─── Exercise input

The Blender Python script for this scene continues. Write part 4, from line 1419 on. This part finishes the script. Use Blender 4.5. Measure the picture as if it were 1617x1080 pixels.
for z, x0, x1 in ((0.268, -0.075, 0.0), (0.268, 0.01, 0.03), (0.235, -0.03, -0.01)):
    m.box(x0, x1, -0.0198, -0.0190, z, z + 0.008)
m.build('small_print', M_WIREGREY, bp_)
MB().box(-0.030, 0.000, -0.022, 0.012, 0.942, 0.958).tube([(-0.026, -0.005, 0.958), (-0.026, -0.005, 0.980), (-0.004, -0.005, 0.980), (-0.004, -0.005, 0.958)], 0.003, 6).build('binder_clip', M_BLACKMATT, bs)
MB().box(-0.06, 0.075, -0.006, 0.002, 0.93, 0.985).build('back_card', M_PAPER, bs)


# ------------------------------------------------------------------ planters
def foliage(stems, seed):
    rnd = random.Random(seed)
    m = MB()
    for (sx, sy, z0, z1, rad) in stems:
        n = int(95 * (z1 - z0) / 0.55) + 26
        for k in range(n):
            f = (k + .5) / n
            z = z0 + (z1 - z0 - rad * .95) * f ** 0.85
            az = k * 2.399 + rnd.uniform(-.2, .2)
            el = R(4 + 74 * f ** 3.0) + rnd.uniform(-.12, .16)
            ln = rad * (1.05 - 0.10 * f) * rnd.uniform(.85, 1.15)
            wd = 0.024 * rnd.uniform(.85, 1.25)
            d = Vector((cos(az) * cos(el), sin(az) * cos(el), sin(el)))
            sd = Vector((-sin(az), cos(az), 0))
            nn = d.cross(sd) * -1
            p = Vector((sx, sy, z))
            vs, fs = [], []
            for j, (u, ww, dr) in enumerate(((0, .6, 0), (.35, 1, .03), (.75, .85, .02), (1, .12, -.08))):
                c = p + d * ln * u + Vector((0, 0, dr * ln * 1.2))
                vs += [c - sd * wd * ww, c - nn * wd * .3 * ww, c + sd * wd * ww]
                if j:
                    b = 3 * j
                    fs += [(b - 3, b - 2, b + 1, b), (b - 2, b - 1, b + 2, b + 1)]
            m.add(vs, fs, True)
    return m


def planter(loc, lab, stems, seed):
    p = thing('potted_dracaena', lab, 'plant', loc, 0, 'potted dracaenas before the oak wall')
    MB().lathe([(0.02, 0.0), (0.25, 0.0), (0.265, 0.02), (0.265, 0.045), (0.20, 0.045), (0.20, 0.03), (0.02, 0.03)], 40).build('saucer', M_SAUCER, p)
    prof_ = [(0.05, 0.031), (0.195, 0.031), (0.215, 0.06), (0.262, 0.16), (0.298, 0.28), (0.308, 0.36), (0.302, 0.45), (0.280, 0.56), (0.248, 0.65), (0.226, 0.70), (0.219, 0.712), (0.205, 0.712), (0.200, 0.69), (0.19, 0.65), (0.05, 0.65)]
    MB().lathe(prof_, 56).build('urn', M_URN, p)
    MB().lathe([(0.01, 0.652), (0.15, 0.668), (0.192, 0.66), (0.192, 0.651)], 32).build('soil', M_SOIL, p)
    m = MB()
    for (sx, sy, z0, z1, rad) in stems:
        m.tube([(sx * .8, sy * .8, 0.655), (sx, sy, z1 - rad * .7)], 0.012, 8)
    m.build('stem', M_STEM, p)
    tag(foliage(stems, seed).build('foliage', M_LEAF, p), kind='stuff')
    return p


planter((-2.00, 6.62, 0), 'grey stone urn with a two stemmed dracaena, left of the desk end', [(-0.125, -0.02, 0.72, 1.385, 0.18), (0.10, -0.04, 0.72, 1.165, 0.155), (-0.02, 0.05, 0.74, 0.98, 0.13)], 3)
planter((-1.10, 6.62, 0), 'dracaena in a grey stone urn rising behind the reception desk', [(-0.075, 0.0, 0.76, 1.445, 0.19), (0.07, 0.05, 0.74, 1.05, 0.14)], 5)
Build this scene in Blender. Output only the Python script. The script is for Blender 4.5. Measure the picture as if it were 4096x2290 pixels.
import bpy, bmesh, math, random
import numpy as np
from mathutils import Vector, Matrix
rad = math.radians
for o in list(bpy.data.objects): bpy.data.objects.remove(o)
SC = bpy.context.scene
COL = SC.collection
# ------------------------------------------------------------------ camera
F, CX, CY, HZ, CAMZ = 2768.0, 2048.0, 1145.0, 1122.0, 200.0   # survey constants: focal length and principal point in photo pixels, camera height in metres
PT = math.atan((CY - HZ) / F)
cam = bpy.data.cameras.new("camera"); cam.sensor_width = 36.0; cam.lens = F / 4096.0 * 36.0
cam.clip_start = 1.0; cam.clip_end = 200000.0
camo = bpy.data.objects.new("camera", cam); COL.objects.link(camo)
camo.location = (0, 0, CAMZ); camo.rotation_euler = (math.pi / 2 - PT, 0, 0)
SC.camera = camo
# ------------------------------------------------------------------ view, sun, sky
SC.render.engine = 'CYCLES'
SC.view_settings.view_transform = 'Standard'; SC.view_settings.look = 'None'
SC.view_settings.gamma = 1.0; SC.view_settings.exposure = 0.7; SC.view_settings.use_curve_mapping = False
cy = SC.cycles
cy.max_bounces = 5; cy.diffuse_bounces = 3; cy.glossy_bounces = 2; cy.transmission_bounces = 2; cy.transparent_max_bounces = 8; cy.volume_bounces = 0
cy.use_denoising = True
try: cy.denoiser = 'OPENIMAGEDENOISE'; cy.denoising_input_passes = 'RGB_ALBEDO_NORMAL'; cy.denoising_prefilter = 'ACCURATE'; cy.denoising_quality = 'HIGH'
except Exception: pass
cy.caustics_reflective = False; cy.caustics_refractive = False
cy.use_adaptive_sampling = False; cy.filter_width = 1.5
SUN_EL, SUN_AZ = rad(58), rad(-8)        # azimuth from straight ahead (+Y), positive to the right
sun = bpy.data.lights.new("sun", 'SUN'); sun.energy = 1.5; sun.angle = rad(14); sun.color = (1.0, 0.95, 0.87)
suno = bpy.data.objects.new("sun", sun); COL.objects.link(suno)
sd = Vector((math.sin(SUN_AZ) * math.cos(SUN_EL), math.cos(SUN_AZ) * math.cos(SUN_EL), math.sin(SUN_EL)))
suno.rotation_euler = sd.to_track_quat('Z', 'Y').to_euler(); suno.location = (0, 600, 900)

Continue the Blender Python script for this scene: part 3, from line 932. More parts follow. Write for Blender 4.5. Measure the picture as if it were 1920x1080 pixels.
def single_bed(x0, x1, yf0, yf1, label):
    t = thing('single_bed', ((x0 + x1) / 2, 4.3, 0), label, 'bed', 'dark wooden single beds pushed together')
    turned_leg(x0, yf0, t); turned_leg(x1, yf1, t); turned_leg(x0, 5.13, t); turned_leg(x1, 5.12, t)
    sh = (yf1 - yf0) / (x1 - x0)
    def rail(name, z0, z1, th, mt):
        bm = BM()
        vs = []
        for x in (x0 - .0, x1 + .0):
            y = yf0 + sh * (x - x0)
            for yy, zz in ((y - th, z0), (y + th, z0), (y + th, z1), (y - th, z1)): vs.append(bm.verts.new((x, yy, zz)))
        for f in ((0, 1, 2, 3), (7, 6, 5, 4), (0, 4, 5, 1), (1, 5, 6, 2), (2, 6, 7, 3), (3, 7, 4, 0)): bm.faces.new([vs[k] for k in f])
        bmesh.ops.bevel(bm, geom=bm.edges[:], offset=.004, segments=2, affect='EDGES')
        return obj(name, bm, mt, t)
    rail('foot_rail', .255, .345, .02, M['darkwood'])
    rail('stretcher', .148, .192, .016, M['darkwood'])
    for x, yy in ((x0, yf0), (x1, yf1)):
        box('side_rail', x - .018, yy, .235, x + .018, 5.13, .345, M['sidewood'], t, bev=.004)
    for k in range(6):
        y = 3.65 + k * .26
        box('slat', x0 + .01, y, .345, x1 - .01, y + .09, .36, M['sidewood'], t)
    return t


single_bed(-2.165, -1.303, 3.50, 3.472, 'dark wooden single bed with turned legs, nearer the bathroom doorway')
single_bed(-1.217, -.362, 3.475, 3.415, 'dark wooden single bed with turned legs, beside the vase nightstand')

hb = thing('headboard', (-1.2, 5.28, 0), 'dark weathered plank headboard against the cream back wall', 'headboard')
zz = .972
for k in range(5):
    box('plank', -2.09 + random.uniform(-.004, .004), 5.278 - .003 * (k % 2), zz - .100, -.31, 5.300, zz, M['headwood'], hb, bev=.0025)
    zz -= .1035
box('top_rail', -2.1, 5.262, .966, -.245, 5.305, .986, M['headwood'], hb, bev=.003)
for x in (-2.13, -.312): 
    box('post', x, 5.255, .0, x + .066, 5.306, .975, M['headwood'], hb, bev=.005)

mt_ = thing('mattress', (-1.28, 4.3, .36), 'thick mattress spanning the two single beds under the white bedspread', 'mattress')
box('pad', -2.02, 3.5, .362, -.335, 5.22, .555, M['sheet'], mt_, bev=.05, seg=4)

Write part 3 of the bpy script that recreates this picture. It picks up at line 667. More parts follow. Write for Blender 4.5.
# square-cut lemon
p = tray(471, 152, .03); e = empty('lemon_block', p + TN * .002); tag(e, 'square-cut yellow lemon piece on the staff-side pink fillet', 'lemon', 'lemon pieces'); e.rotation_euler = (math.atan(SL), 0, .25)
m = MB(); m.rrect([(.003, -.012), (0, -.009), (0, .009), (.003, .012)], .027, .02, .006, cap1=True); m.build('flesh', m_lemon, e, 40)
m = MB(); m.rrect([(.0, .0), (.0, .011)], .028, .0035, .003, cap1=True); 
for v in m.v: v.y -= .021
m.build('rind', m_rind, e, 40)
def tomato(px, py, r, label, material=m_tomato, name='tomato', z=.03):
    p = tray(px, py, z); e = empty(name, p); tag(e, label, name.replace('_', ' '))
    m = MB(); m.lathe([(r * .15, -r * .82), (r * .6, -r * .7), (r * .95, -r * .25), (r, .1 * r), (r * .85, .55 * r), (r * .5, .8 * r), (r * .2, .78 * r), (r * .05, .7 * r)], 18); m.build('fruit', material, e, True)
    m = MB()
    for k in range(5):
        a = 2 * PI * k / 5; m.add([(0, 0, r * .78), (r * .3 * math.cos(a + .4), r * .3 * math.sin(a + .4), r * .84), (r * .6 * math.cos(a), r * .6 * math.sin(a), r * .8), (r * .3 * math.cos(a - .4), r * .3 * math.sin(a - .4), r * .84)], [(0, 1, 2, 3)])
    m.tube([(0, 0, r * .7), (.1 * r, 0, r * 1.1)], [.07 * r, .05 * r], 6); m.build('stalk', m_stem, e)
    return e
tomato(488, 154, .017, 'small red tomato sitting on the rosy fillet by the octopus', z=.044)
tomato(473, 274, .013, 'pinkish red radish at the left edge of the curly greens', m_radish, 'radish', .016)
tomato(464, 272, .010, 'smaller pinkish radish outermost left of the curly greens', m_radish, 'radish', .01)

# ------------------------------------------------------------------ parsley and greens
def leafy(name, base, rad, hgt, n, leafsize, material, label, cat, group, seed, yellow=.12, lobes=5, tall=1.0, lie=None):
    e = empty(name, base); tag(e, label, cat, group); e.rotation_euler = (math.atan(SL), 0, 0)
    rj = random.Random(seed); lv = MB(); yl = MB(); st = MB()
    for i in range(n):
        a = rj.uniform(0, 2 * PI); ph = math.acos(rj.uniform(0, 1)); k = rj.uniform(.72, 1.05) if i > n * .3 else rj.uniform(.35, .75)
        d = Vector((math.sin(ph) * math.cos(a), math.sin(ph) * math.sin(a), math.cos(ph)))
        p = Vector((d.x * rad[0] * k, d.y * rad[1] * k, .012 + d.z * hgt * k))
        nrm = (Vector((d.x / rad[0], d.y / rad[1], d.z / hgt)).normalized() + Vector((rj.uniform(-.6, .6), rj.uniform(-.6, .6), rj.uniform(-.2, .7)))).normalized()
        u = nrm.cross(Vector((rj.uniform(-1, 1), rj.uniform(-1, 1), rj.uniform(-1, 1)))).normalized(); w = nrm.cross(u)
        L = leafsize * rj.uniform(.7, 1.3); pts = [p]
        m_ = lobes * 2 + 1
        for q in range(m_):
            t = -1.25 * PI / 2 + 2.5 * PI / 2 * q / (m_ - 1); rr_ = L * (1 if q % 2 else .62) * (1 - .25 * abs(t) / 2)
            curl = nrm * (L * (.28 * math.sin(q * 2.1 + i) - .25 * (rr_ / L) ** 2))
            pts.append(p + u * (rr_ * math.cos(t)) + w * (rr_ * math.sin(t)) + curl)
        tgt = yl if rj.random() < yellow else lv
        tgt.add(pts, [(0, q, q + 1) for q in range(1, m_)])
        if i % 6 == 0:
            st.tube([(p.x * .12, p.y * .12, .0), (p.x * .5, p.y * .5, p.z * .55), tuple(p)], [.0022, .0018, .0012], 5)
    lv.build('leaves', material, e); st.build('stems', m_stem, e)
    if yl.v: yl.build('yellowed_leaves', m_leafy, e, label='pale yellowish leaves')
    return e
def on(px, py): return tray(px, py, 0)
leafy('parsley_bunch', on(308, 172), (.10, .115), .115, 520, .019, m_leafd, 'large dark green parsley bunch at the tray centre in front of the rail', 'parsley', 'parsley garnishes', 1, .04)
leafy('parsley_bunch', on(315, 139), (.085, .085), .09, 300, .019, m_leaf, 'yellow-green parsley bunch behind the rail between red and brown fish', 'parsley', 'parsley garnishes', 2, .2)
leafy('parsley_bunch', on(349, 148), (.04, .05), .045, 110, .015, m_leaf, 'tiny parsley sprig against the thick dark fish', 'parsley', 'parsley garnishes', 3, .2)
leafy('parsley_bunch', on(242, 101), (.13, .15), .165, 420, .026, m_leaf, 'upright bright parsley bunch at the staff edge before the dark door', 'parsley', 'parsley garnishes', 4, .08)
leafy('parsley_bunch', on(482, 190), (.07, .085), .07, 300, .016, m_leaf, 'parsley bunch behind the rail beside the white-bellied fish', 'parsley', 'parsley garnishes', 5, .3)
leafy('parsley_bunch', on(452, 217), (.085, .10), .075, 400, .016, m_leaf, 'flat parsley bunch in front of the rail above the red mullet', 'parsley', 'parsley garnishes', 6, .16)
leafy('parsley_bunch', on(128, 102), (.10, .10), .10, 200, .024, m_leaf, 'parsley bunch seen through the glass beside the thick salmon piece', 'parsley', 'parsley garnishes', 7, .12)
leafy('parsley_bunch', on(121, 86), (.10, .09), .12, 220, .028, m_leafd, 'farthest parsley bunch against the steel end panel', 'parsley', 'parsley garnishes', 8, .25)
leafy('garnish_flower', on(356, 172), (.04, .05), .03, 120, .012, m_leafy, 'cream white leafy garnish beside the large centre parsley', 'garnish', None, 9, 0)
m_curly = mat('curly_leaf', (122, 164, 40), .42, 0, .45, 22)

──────

Copy each line of the listing in which the word "part" can be found.

The Blender Python script for this scene continues. Write part 4, from line 1419 on. This part finishes the script. Use Blender 4.5. Measure the picture as if it were 1617x1080 pixels.
Continue the Blender Python script for this scene: part 3, from line 932. More parts follow. Write for Blender 4.5. Measure the picture as if it were 1920x1080 pixels.
Write part 3 of the bpy script that recreates this picture. It picks up at line 667. More parts follow. Write for Blender 4.5.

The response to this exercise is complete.